How leading digital procurement organizations outperform their peers
“Digital World Class” procurement organizations that fully embrace digital transformation achieve better efficiency, effectiveness, and customer experience results, according to research from The Hackett Group. The strategy and benchmarking consultancy drew on analysis of results from recent benchmarks, performance studies, and consulting engagements at hundreds of global companies.
According to Hackett, Digital World Class (DWC) procurement organizations are those that achieve top-quartile performance in operational excellence and business value across a range of weighted metrics in their procurement benchmarks.
“Now, with the growing impact of digital transformation, The Hackett Group is raising the bar further with its shift to a Digital World Class measurement standard. Our new research details how highly technology-enabled organizations are achieving new levels of peak performance,” said Erik Dorr, VP of research.
DWC procurement organizations operate at 25% lower cost than typical procurement organizations (peers), despite spending 20% more on technology.

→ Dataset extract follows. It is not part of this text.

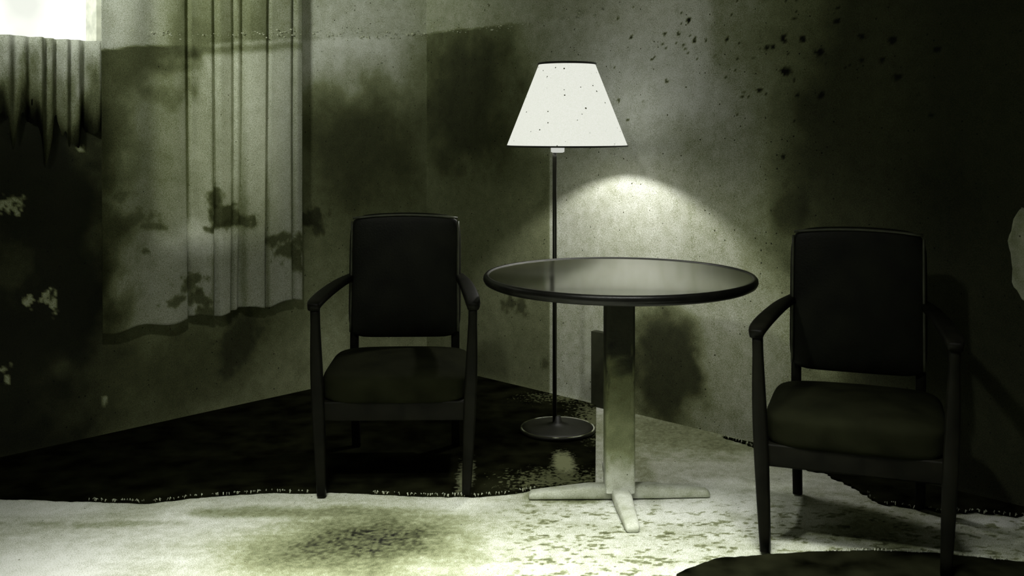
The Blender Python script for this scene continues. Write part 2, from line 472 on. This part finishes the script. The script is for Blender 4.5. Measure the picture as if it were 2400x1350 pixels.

For a $10-billion dollar company this represents procurement cost savings of $6.9 million dollars. DWC procurement organizations also employ 33% fewer full-time equivalent employees (FTEs) than peers per billion dollars of revenue.
According to Hackett, DWC procurement organizations are also able to deliver greater business value in the form of higher quality services in supplier relationship management and product innovation, among other areas. Compared to their peers, they also realize 2.5 times higher procurement ROI.
“The results are impressive. But the bottom line is straightforward. Our research provides empirical evidence of the impact that digital transformation is having,” said Dorr. “For years, companies have been making incremental improvements, optimizing processes, cutting costs, and reducing transactional labor to reach world-class performance. But new technologies allow many companies to fast-forward to Digital World Class levels of operational excellence and business value.”
DWC organizations, critically, are shifting their operating models from a labor-centric one to a hybrid model that leverages advanced technologies and highly skilled labor. They have approximately 70% more staff in strategic roles such as product design and development than their peers and 15% more in supplier partnering. DWC organizations consequently make greater investments in providing their highly skilled labor with tools in advanced analytics, visualization and other technologies. Their greater number of strategic workers require an advanced analytical acumen as well as skills in process mining, intelligent automation techniques, emotional intelligence, and relationship management.
Hackett says that companies with at least one DWC business services function, including procurement, realize a financial performance premium across key performance metrics such as net margin, Ebitda margin, return on equity, and shareholder return. Though that advantage can't be explained solely by DWC business services, such companies tend to have greater innovation, operational, and commercial capabilities.
Lastly, DWC procurement organizations tend to have an advantage in customer perceptions as well. They are 85% more likely to be viewed by stakeholders as taking a proactive approach to supply risk mitigation and 19% more likely to be considered a valued business partner.